False worship may never be tolerated let alone celebrated by the baptized who are entrusted with proclaiming the Word of God. Thus, it is with those among the baptized who publicly remain unrepentant in their promotion of the direct killing of vulnerable human beings, the profanation of matrimony between one man and one woman, and the formal and intentional abandonment of the Truth in matters of faith and morals. For anyone in such a grave state of mortal sin to receive Holy Communion is a profanation of the most sacred gift of Christ to His Church, and no words of evasion or equivocation can render such sacrilege into anything else but false worship and a grave danger to the salvation of their immortal souls. Those who are ordained to the ministry of Word and Sacrament but knowingly and indifferently administer Holy Communion to those publicly engaged in such false worship are also guilty of the sin of sacrilege.

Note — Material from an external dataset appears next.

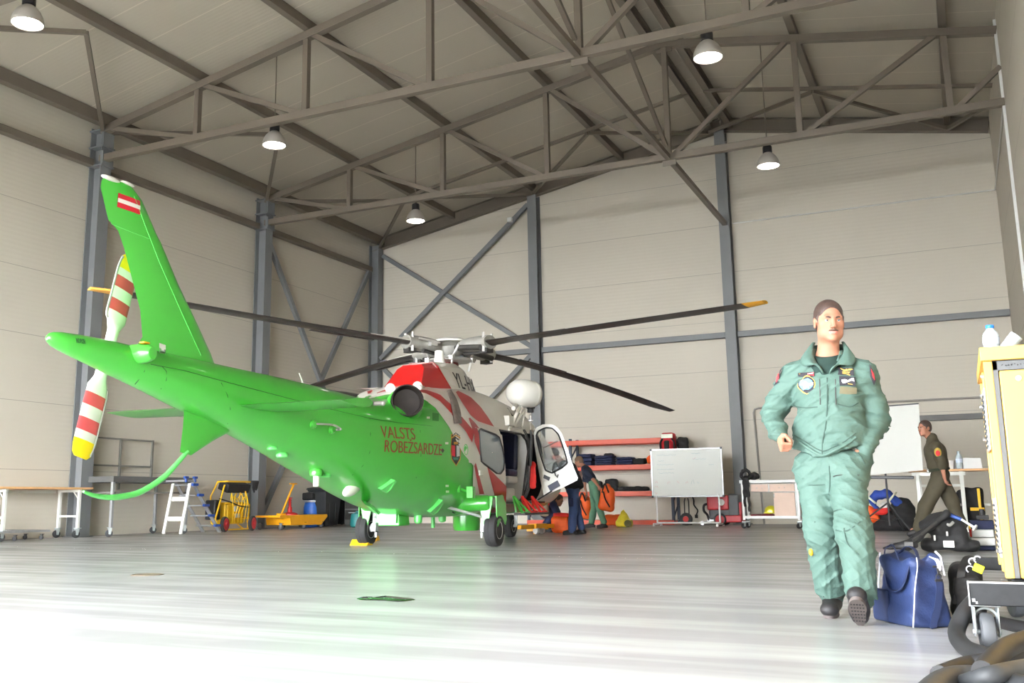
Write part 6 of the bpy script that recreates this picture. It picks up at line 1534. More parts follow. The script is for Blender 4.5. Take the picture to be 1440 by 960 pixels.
# bottles on the cabinet
zt_ = ZT+.062
bp_ = at_y(1394, 488, 5.2); hb_ = at_y(1394, 460, 5.2).z-at_y(1394, 488, 5.2).z
bottle((at_y(1394, 480, 5.22).x, 5.22, zt_), .145, .036, 'blue capped water bottle standing on top of the yellow cabinet')
t2 = thing('plastic_tumbler', 'clear plastic tumbler tipped over on top of the yellow cabinet', 'tumbler', (at_y(1410, 480, 5.15).x, 5.15, zt_+.012), 0, None, Matrix.Rotation(.75, 3, 'Y'))
k = MB(); k.lathe([(.001, .004), (.02, .0), (.024, .004), (.031, .085), (.0305, .087), (.029, .085), (.022, .008), (.001, .008)], seg=22); k.build('cup_body', m_pet, t2)
k = MB(); k.lathe([(.0245, .02), (.0275, .06)], seg=22, caps=False); k.build('cup_label', m_lab, t2)

# blue sports bag
F0, F1 = at_z(1284, 884), at_z(1346, 882.5); L0 = at_z(1253, 869)
ux = (F1-F0); W_ = ux.length; ux.normalize(); uy = V((-ux.y, ux.x, 0)); Ld = .36
rz = math.atan2(ux.y, ux.x)
bg_ = thing('sports_bag', 'blue sports bag with white piping and shoulder strap beside the pilot', 'bag', F0+ux*W_/2+uy*Ld/2, rz)
hb_ = .385; w2 = W_/2; l2 = Ld/2
g = SDF((-w2-.06, -l2-.06, -.03), (w2+.08, l2+.06, hb_+.08), .006)
for i in range(15):
    f = i/14; y = -l2+.045+(Ld-.09)*f; sag = .02+.05*math.sin(PI*f)
    g.box((0, y, (hb_-sag)*.45), (w2-.002, .045, (hb_-sag)*.45), .028, k=.02, taper=.45)
    g.cap((-w2*.35, y, hb_-.05-sag), (w2*.3, y, hb_-.045-sag), .045, .05, .03)
g.ell((.0, -l2+.12, hb_-.02), (.05, .09, .05), k=.03, mode='sub')
g.ell((w2*.1, -l2-.012, hb_*.62), (.06, .03, .1), k=.04, mode='sub')
g.ell((-w2-.02, -.05, hb_*.62), (.025, .1, .11), k=.03, mode='sub')
g.warp(lambda x, y, z: .005*np.sin(x*34+z*21+y*9)*np.sin(z*27-y*12)+.003*np.sin(z*62+x*45)-.004*np.exp(-((z-.2-.4*x)/.02)**2))
g.cut((0, 0, .002), (0, 0, -1)); g.build('bag_body', m_sport, bg_)
k = MB(); zz = [0.006, .1, .2, .3, hb_-.035]
def prof_x(z): return w2*(1-.45*(z/(hb_*.95)))+.0
k.tube(spline([(-prof_x(z)+.008*(z > .25), -l2-.001+.012*(z > .3), z) for z in zz], 5), .003, 6)
k.build('piping', m_pipe, bg_)
k = MB(); k.tube(spline([(prof_x(z)-.004, -l2-.002, z) for z in (.26, .3, .34, hb_-.03)]+[(.05, -l2+.02, hb_-.005)], 5), .005, 6); k.build('piping', m_pipe, bg_)
k = MB(); k.tube(spline([(-prof_x(z), l2-.004, z) for z in (.16, .22, .3, .36)], 5), .005, 6); k.build('piping', m_pipe, bg_)
def ribbon(pts, side, w, m, nm, parent, th=.004, world=False):
    P = spline(pts, 6); R_ = []; s = V(side).normalized()
    for i, p in enumerate(P):
        d = (P[min(i+1, len(P)-1)]-P[max(i-1, 0)]).normalized(); n = s.cross(d).normalized(); s2 = d.cross(n)
        R_.append([p+s2*w/2+n*th/2, p-s2*w/2+n*th/2, p-s2*w/2-n*th/2, p+s2*w/2-n*th/2])
    k = MB(); k.loft(R_); return k.build(nm, m, parent, world, bevel=.0012)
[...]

A Christian writer once wrote that next to the Blessed Sacrament itself, our neighbor is the holiest object presented to our senses. Christ’s body is present but hidden in us as it is under the appearances of bread and wine; it can only and truly be seen with faith and courage and compassion. When we feed the hungry, give drink to the thirsty, welcome the stranger, clothe the naked, visit the sick and imprisoned, we do so not for political reasons, but as people who take seriously the mystery of the Incarnation. The Body and Blood of Christ is both our salvation and our mission.